Various efforts have been undertaken to model the effect of wetness on fluidization computationally. Most work has involved an Euler-Lagrange approach often referred to as the Computational Fluid Dynamics – Discrete Element Method (CFD-DEM)  [8] in which each individual particle is modeled, gas flow is simulated on a CFD grid and the two phases are linked via a drag law. In this approach, contacts between particles are modeled, often with a coefficient of restitution dictating the level of inelasticity in the collisions. A number of studies have accounted for wetness by lowering this coefficient of restitution  [9,10], since the cohesive force provided by liquid bridges will act to slow the particles from rebounding off of one another after a collision. A fundamental issue with approach is that liquid bridging does not merely make collisions more inelastic; liquid bridges provide cohesion necessary to keep particles together for long periods of time and form agglomerates. To address this issue with a modified coefficient of restitution approach, a few more detailed studies have directly modeled forces arising from liquid bridges  [11,12]. One issue with these studies is that they have assumed liquid bridges to form instantaneously. In fact, the surface tension and viscosity of the liquid will affect the rate at which liquid pours from the surface of a particle into a liquid bridge  [13], and in certain cases, particles can rebound off of one another before a significant liquid bridge has had time to form.

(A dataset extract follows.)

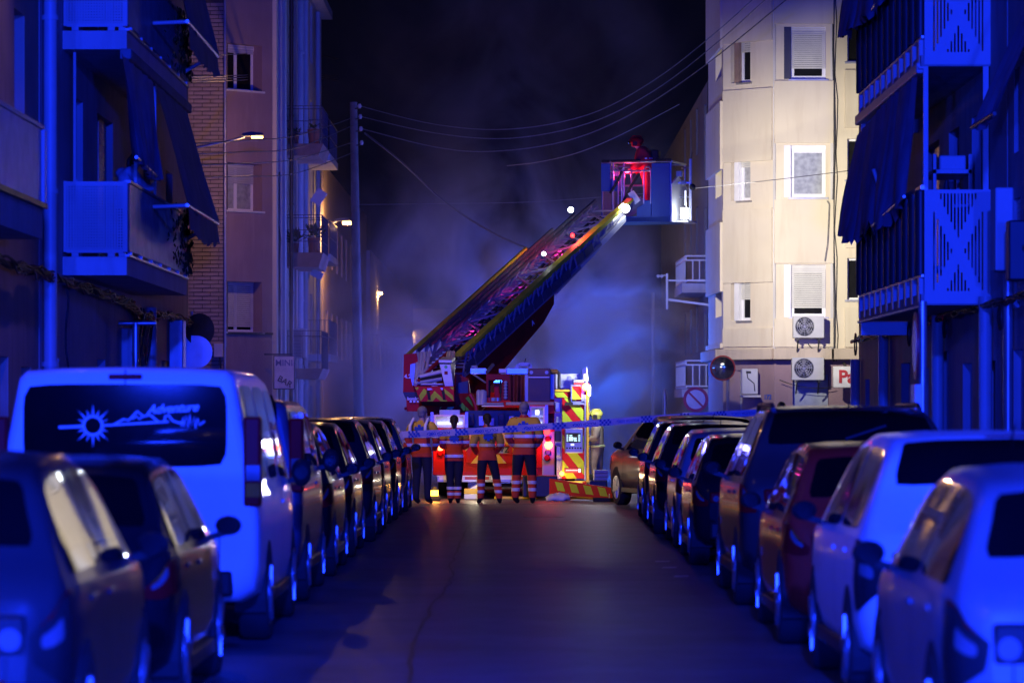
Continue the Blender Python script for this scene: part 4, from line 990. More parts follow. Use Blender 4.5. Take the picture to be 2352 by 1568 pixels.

In this study, we model the effects of liquid on fluidization hydrodynamics using a CFD-DEM model in which liquid bridges are modeled directly and liquid bridges form at a finite rate. We simulate laboratory-sized fluidized beds and investigate the effects of liquid content, viscosity and surface tension on bed height, particle velocity, bubble behavior and minimum fluidization velocity for comparison with effects seen in the literature.